Zu Vergleichsverfahren („Settlements"): In 2010 seien zwei Vergleiche zustande gekommen (Tierfutterkartellverfahren und Kartellverfahren gegen DRAM-Hersteller), die erhebliche Zeit und Kosten gespart hätten. Derzeit würden weitere Vergleiche diskutiert; dies zeige - so Almunia - das das kürzlich eingeführte Vergleichsverfahren eine „praktische Option" geworden sie, Kartellverfahren zum Abschluss zu bringen.

Almunia gab auch Auskunft über den Stand anderer Verfahren aus dem Bereich des Marktmissbrauchs und wettbewerbsbeschränkender Vereinbarungen (Oneworld-fall, Joint Venture zwischen den Eisenerzherstellern BHP Billiton und Rio Tinto, ENI im Energiesektor) sowie zum digitalen Sektor (Google-Verfahren). Im Rahmen der Fusionskontrolle gab Almunia an, im Jahr 2010 die meisten Zusammenschlussvorhaben gebilligt zu haben. Abhilfemaßnahmen (und Untersagungen) würden nur in Betracht kommen, wenn ein Zusammenschluss ernsthaft den Wettbewerb behindern und die Verbraucher schädigen würde. Im Übrigen sei die Europäsche Fusionskontrolle „objektiv, schnell und verhältnismäßig" und gut geeignet, Wettbewerbsprobleme im Wege der Prävention zu verhindern.

Ausblick:

Almunia sieht eine wichtige Aufgabe darin, eine größtmögliche Konvergenz der Wettbewerbspolitik der verschiedenen Wettbewerbsbehörden anzustreben. Protektionismus müsse dabei (auch mit den Mitteln der Handelspolitik) bekämpft werden.

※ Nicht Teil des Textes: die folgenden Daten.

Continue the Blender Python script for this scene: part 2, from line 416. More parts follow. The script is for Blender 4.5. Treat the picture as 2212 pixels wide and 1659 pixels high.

Als Hauptfelder der europäischen Wettbewerbspolitik werden von Almunia identifiziert: Zum einen die Erweiterung und Vollendung des Binnenmarktes; dabei müsse auch die Kontrollintensität über marktbeherrschende Unternehmen verstärkt werden. Zum anderen müsse der Schutz von Verbrauchern und KMU noch weiter verstärkt werden. Im Beihilfenrecht müsste die Überarbeitung der Rettungs- und Umstrukturierungsleitlinien den Erkenntnissen folgen, die im Zuge der Wirtschafts- und Finanzkrise gewonnen worden wären.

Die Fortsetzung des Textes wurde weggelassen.